Il faut partir des faits et des témoignages et non des reconstitutions.
Ainsi des témoignages de Delors, des communistes et de la presse : il n'y a aucun doute sur l'échec économique de la tentative précédente. Catastrophe économique, commerce extérieur négatif, fuite des capitaux, inflation, dévaluation ... Les réserves d'or disparaissent.
Le premier ministre Pierre Maurois refuse la coupure avec le Système monétaire européen : "je ne sait pas patiner sur la glace". Mitterand choisi de ne pas couper avec l'Allemagne.
On retiendra l'accord avec Tatcher et le deal avec Delors : l'opposition entre le marché dérégulé et l'acte unique. Cette mondialisation inaugure une division mondiale du travail, qui est discutée, mais dont on ne verra le résultat que par la suite, avec par exemple la désindustrialisation.
Il faut se replacer dans le contexte du contrôle de l'économie par la finance et, plus généralement, la question de la gouvernance et de son critère. C'est la fin d'une période (le welfare state), achevée par la critique de la bureaucratie. Ainsi, ce contretemps français (Marcel Gauchet) peut-il être compris comme une trahison (Michel Onfray). Mais ce serait à tort que ce dernier imputerait aux accords de Maastricht la dérégulation, alors que ces accords, qui vont fonder la monnaie unique, sont peut-être le dernier effort de gouvernement de l'économie.

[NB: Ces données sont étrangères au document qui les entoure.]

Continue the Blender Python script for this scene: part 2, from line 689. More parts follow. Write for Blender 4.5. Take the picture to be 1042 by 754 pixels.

La critique semble entièrement porter sur 1983 et le tournant "libéral" pris par le gouvernement Mitterand. Refuser la loi des marchés est sans doute un début, mais semble un peu court si l'on ne comprend pas la faillite du système des prix dirigés qui précédait.


(1) on traitera le post-modernisme à part


(2) voir "Qu'est ce que le structuralisme" 1969 - "Ouvrage ... réalisé sous la direction de François Wahl."